Em
fevereiro de 2013, em entrevista ao Expresso, Jason Moran dizia que “no jazz, em
termos formais, uma dimensão fundamental é a que permite a revelação de
estilistas. As versões (…) podem dizer-nos mais sobre o virtuosismo de quem
adapta do que de quem compôs.” É uma premissa indispensável para se apreciar esta
sua homenagem a Thomas “Fats” Waller (1904-1943), feita em colaboração com
Meshell Ndegeocello, mas, também, quanto baste para que se compreenda que,
aqui, nem sempre se vislumbra inteiramente à imagem de quem – ou à luz dos
valores de que época – é que o material está a ser recriado.
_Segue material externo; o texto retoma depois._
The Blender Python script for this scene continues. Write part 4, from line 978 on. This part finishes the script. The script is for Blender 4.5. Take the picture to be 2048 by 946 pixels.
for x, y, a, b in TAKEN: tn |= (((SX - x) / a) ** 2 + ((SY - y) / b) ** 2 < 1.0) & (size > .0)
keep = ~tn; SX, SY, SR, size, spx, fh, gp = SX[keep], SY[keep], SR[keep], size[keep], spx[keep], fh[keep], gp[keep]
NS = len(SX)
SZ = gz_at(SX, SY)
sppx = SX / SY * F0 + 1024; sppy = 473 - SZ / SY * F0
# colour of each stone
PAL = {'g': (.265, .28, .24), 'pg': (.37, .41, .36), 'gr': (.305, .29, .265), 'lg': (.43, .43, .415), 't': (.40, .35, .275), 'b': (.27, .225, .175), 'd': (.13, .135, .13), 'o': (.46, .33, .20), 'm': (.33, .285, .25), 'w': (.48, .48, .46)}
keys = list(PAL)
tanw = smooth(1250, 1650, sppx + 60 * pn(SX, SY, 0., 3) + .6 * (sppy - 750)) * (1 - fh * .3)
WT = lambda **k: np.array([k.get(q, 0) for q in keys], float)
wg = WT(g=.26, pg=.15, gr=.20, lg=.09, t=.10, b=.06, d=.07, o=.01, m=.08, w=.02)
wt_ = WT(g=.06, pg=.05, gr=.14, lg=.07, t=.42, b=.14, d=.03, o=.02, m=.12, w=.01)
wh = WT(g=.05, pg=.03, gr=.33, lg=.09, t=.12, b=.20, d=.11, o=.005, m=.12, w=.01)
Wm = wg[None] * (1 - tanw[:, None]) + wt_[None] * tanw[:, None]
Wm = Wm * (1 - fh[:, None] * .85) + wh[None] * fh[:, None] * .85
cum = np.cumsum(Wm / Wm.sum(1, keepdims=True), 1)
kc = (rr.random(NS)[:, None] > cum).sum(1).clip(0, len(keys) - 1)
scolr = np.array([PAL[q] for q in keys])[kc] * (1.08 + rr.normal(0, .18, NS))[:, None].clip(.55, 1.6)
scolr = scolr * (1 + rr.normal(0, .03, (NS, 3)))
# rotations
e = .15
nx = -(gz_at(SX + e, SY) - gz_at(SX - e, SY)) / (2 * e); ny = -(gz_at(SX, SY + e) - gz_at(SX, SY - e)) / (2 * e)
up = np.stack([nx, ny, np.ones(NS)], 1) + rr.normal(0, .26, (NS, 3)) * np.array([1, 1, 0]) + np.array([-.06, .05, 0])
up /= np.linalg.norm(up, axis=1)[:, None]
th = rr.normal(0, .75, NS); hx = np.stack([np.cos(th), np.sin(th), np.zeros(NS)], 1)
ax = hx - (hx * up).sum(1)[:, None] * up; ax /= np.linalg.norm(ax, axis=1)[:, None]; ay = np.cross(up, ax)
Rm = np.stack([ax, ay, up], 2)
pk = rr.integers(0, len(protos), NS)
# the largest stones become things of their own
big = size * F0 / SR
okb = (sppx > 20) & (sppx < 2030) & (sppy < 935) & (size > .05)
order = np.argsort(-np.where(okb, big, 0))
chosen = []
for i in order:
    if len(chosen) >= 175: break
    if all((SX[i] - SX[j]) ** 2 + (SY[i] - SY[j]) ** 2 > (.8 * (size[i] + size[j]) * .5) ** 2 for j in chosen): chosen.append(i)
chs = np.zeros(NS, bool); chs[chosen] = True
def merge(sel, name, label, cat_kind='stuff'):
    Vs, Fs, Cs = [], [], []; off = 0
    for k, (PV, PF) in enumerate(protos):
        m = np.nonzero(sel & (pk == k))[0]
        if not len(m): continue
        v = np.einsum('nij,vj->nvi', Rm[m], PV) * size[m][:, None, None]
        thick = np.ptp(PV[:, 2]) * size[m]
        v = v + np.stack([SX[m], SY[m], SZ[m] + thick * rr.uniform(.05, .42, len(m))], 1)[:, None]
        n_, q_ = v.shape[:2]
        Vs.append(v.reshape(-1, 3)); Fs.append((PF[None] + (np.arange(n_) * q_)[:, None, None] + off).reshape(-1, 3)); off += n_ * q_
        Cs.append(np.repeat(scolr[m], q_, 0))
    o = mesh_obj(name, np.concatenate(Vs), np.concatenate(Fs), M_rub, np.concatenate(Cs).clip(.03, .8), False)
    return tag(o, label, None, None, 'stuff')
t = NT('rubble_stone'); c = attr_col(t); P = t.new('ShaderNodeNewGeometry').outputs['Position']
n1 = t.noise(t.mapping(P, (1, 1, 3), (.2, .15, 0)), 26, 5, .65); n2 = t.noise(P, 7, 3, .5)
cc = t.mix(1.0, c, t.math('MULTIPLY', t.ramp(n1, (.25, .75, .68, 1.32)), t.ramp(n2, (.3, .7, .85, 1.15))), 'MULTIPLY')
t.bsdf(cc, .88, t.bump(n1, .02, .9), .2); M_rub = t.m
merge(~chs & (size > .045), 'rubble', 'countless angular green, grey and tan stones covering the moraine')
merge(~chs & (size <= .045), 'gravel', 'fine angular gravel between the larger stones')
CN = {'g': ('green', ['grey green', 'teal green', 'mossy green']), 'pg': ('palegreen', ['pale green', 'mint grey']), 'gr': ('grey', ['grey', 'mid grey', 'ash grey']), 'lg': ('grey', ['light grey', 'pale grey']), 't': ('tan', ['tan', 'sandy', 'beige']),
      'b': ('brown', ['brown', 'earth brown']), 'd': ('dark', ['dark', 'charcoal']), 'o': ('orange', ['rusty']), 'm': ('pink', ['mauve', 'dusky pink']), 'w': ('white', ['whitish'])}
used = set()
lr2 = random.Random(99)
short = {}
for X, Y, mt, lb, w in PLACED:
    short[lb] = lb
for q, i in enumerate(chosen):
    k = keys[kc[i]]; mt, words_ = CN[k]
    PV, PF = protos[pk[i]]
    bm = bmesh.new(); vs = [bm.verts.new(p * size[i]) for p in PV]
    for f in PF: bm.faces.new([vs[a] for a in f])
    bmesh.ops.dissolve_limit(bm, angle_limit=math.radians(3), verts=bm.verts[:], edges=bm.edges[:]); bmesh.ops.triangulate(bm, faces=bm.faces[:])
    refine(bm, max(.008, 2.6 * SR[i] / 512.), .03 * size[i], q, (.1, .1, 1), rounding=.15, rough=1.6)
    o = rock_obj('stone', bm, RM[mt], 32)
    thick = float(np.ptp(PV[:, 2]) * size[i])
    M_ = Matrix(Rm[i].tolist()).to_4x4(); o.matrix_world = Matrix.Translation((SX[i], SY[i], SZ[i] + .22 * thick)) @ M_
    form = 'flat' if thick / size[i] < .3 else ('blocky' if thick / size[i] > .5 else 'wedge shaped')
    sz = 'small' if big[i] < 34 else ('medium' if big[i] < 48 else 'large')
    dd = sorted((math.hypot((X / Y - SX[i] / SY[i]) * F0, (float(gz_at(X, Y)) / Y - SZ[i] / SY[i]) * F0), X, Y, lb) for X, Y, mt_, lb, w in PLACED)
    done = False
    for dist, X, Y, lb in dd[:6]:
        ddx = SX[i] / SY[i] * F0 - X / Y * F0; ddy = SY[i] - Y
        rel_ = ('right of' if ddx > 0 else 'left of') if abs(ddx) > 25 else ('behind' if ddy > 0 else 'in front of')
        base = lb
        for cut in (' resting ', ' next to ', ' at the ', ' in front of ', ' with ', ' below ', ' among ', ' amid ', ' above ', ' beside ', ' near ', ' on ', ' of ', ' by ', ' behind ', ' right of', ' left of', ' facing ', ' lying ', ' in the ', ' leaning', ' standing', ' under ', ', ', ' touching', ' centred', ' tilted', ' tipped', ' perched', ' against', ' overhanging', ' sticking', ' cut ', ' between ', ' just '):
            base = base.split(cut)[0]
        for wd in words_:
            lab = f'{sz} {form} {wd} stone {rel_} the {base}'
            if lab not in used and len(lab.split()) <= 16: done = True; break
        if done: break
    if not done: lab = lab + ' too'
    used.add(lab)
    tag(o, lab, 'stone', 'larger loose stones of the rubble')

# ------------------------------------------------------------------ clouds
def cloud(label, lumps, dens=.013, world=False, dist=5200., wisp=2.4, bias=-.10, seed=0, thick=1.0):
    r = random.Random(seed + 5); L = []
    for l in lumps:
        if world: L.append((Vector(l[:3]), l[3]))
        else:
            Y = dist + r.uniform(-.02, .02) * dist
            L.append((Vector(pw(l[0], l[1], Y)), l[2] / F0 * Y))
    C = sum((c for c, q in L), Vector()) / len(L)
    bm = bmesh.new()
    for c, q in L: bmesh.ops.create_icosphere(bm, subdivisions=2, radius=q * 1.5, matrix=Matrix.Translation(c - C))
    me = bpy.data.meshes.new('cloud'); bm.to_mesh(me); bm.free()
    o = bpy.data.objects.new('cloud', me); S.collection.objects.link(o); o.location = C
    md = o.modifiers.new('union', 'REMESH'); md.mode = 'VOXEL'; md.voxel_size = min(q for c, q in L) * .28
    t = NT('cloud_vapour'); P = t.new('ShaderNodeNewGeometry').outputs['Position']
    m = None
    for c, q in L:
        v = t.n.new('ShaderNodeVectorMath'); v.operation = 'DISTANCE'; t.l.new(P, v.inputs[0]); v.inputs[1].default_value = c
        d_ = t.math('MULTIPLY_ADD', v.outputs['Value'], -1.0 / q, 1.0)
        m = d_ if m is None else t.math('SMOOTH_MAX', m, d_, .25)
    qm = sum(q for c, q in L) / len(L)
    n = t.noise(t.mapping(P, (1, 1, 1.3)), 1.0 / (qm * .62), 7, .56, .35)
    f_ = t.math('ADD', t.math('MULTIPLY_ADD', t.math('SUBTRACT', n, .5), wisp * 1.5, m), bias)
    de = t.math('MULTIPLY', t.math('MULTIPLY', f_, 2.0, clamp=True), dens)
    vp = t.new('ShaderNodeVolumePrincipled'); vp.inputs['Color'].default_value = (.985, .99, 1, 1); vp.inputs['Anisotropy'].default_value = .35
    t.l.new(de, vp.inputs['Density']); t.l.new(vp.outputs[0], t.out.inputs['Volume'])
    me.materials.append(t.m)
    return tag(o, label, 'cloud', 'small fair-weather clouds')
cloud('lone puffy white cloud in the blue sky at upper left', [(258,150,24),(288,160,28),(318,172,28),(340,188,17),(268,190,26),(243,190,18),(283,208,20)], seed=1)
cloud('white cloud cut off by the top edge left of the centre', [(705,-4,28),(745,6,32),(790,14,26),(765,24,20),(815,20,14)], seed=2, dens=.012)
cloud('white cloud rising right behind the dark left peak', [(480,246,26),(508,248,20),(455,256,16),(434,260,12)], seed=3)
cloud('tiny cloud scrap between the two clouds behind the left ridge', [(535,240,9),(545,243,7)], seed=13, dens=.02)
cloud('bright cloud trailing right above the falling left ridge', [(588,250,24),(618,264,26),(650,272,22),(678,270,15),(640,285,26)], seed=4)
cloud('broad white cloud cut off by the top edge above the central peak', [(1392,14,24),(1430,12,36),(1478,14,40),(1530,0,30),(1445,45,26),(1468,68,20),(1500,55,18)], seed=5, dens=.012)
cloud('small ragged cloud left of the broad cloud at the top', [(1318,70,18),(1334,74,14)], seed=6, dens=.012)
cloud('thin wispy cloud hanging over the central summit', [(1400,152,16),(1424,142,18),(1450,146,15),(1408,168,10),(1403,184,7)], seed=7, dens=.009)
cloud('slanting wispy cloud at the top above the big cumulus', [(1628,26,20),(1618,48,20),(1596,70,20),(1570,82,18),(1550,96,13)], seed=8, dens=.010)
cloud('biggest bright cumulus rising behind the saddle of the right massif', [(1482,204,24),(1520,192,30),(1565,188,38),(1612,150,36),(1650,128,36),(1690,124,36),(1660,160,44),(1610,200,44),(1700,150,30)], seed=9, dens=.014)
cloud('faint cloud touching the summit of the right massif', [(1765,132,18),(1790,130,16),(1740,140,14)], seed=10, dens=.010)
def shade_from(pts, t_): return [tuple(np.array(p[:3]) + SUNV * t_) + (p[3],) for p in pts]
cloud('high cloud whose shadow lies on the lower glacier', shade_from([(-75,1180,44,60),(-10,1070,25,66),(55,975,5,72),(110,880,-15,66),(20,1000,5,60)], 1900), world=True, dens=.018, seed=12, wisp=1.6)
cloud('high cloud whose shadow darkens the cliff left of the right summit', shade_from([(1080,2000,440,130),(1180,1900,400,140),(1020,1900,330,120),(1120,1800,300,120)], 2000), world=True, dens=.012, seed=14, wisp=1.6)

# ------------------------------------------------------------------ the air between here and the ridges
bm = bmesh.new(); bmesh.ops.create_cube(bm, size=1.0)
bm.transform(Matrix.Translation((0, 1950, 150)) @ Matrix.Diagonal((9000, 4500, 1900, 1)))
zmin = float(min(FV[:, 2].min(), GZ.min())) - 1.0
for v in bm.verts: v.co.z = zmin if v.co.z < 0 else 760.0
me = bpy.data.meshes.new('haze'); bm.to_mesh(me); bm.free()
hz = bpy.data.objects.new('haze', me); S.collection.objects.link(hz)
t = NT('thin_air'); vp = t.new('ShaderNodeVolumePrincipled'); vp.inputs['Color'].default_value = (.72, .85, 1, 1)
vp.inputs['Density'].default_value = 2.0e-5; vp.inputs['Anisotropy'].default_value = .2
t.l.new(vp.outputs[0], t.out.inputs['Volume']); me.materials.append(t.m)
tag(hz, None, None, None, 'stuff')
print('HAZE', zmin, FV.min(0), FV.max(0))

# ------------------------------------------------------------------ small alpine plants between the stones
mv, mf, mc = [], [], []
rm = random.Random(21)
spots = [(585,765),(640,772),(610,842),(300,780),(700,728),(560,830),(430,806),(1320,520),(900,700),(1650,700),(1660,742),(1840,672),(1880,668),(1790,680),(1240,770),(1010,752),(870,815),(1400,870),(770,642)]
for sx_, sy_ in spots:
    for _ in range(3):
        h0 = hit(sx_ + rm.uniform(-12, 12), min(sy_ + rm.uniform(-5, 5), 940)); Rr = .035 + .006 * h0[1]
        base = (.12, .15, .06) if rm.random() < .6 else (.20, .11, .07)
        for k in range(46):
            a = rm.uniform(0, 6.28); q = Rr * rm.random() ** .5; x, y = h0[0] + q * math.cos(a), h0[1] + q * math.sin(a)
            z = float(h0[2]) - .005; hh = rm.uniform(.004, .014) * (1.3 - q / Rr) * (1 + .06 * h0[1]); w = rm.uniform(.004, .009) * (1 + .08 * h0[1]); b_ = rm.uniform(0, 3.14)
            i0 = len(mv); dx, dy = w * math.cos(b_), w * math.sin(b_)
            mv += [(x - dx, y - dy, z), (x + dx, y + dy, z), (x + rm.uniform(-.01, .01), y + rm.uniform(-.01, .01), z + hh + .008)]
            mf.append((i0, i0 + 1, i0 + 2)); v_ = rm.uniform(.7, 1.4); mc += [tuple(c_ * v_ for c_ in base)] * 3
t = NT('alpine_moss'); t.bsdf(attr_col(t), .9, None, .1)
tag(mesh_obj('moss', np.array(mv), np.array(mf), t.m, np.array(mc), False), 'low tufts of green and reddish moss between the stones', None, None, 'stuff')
De Waller, que se
fosse um texto estaria constantemente a negrito, cá estão algumas táticas de
choque, um descuido algo calculado, os dramáticos gestos, aquela indecorosa e
incondicional entrega à hipérbole. Mas falta, por exemplo, o sentido de
aventura – na verdade, era quase um desporto – que impunha às suas próprias
rotinas. Era divertido, mas herético. Gostava de apanhar de surpresa os temas
de que era autor, enquanto, de sobrancelha arqueada, ia interrogando
continuamente uma audiência que parecia antecipar todos os seus movimentos: “Vocês
têm a certeza que já conhecem esta?”, perguntava, trocando as voltas a ‘Ain’t
Misbehavin’’, ‘Honeysuckle Rose’ ou ‘Jitterbug Waltz’. Comportava-se como se
fosse o criador de uma música imoral, mas não era desprovido de vida interior
nem apenas um talentoso populista. Acima de tudo, à custa de tanta audácia,
invenção e malícia, cultivou um estilo quase autónomo. Moran sabe que a paródia
pode ser um tipo de extrema-unção. Mas não faz mais pelos vivos um discurso que
em tudo toca e a nada efetivamente adere.